- [Supplied entries]
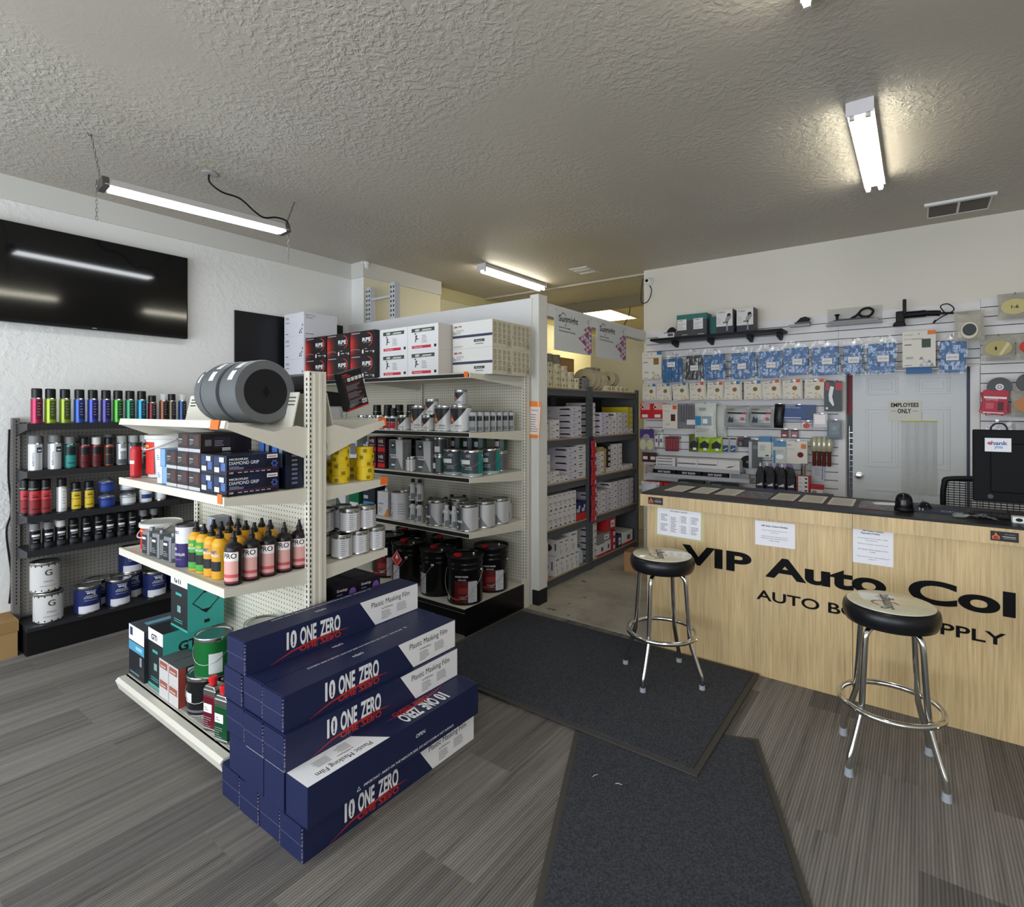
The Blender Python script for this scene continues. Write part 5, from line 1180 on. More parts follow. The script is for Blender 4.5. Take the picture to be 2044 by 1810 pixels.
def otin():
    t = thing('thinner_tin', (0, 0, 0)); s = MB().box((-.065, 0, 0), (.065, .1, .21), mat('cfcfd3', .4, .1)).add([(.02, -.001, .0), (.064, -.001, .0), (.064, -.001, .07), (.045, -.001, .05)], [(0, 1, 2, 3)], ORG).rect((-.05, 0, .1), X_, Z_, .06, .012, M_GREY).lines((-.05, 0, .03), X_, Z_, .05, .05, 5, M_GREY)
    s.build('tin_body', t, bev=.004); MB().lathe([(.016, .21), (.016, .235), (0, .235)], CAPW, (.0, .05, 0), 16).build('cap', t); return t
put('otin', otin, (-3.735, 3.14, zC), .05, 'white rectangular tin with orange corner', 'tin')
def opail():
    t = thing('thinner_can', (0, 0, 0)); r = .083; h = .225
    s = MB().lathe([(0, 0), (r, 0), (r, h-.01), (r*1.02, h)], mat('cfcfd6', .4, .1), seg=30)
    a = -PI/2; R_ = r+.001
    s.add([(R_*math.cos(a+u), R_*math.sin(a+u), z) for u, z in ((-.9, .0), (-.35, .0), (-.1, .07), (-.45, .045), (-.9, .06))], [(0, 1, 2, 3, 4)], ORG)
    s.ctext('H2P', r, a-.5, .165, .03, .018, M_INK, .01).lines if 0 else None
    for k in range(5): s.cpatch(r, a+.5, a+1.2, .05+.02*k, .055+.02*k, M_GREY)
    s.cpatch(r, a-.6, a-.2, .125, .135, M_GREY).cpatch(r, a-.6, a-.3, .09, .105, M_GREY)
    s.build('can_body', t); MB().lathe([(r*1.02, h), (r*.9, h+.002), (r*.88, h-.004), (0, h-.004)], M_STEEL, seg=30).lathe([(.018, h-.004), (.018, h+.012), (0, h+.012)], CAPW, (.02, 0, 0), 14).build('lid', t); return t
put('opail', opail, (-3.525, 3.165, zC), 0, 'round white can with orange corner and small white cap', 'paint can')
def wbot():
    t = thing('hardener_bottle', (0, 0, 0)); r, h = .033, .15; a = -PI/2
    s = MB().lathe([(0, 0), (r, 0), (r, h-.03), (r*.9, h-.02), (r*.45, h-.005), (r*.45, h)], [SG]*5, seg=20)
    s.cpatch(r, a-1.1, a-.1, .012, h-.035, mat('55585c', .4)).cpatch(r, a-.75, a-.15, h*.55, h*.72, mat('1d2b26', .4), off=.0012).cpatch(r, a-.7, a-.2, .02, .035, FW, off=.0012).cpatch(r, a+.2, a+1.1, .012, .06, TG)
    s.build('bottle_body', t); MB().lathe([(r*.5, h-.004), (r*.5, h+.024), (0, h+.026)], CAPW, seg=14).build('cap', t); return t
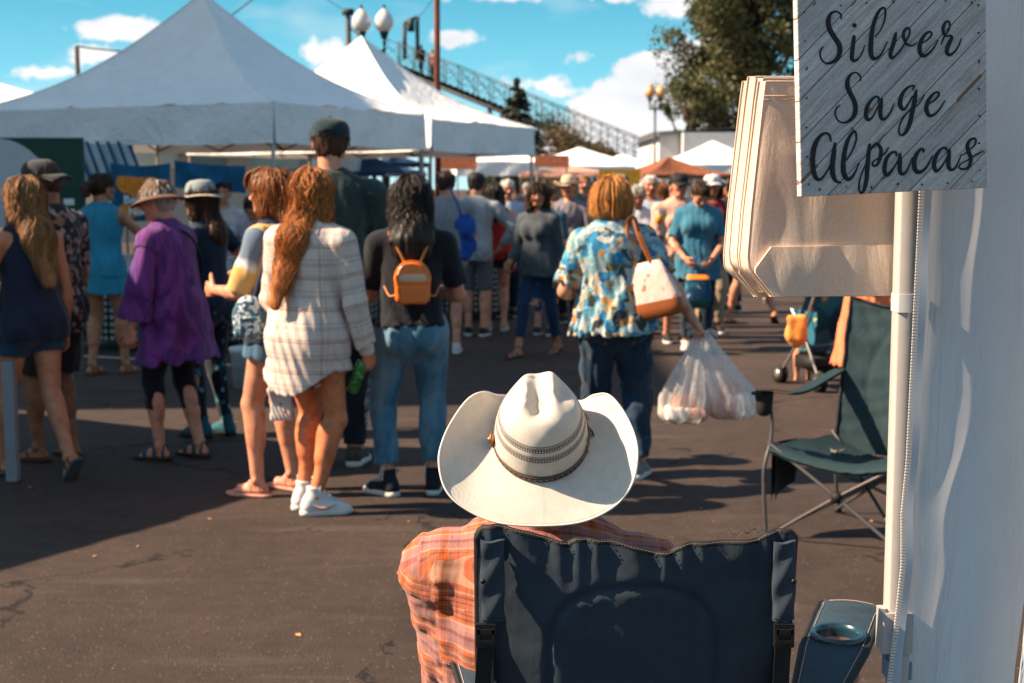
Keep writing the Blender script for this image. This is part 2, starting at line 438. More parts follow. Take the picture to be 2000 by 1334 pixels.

- [Task brief] Every record above should be written out again exactly; the pictures stay out of the copy.

- [The output]
The Blender Python script for this scene continues. Write part 5, from line 1180 on. More parts follow. The script is for Blender 4.5. Take the picture to be 2044 by 1810 pixels.
def otin():
    t = thing('thinner_tin', (0, 0, 0)); s = MB().box((-.065, 0, 0), (.065, .1, .21), mat('cfcfd3', .4, .1)).add([(.02, -.001, .0), (.064, -.001, .0), (.064, -.001, .07), (.045, -.001, .05)], [(0, 1, 2, 3)], ORG).rect((-.05, 0, .1), X_, Z_, .06, .012, M_GREY).lines((-.05, 0, .03), X_, Z_, .05, .05, 5, M_GREY)
    s.build('tin_body', t, bev=.004); MB().lathe([(.016, .21), (.016, .235), (0, .235)], CAPW, (.0, .05, 0), 16).build('cap', t); return t
put('otin', otin, (-3.735, 3.14, zC), .05, 'white rectangular tin with orange corner', 'tin')
def opail():
    t = thing('thinner_can', (0, 0, 0)); r = .083; h = .225
    s = MB().lathe([(0, 0), (r, 0), (r, h-.01), (r*1.02, h)], mat('cfcfd6', .4, .1), seg=30)
    a = -PI/2; R_ = r+.001
    s.add([(R_*math.cos(a+u), R_*math.sin(a+u), z) for u, z in ((-.9, .0), (-.35, .0), (-.1, .07), (-.45, .045), (-.9, .06))], [(0, 1, 2, 3, 4)], ORG)
    s.ctext('H2P', r, a-.5, .165, .03, .018, M_INK, .01).lines if 0 else None
    for k in range(5): s.cpatch(r, a+.5, a+1.2, .05+.02*k, .055+.02*k, M_GREY)
    s.cpatch(r, a-.6, a-.2, .125, .135, M_GREY).cpatch(r, a-.6, a-.3, .09, .105, M_GREY)
    s.build('can_body', t); MB().lathe([(r*1.02, h), (r*.9, h+.002), (r*.88, h-.004), (0, h-.004)], M_STEEL, seg=30).lathe([(.018, h-.004), (.018, h+.012), (0, h+.012)], CAPW, (.02, 0, 0), 14).build('lid', t); return t
put('opail', opail, (-3.525, 3.165, zC), 0, 'round white can with orange corner and small white cap', 'paint can')
def wbot():
    t = thing('hardener_bottle', (0, 0, 0)); r, h = .033, .15; a = -PI/2
    s = MB().lathe([(0, 0), (r, 0), (r, h-.03), (r*.9, h-.02), (r*.45, h-.005), (r*.45, h)], [SG]*5, seg=20)
    s.cpatch(r, a-1.1, a-.1, .012, h-.035, mat('55585c', .4)).cpatch(r, a-.75, a-.15, h*.55, h*.72, mat('1d2b26', .4), off=.0012).cpatch(r, a-.7, a-.2, .02, .035, FW, off=.0012).cpatch(r, a+.2, a+1.1, .012, .06, TG)
    s.build('bottle_body', t); MB().lathe([(r*.5, h-.004), (r*.5, h+.024), (0, h+.026)], CAPW, seg=14).build('cap', t); return t
Keep writing the Blender script for this image. This is part 2, starting at line 438. More parts follow. Take the picture to be 2000 by 1334 pixels.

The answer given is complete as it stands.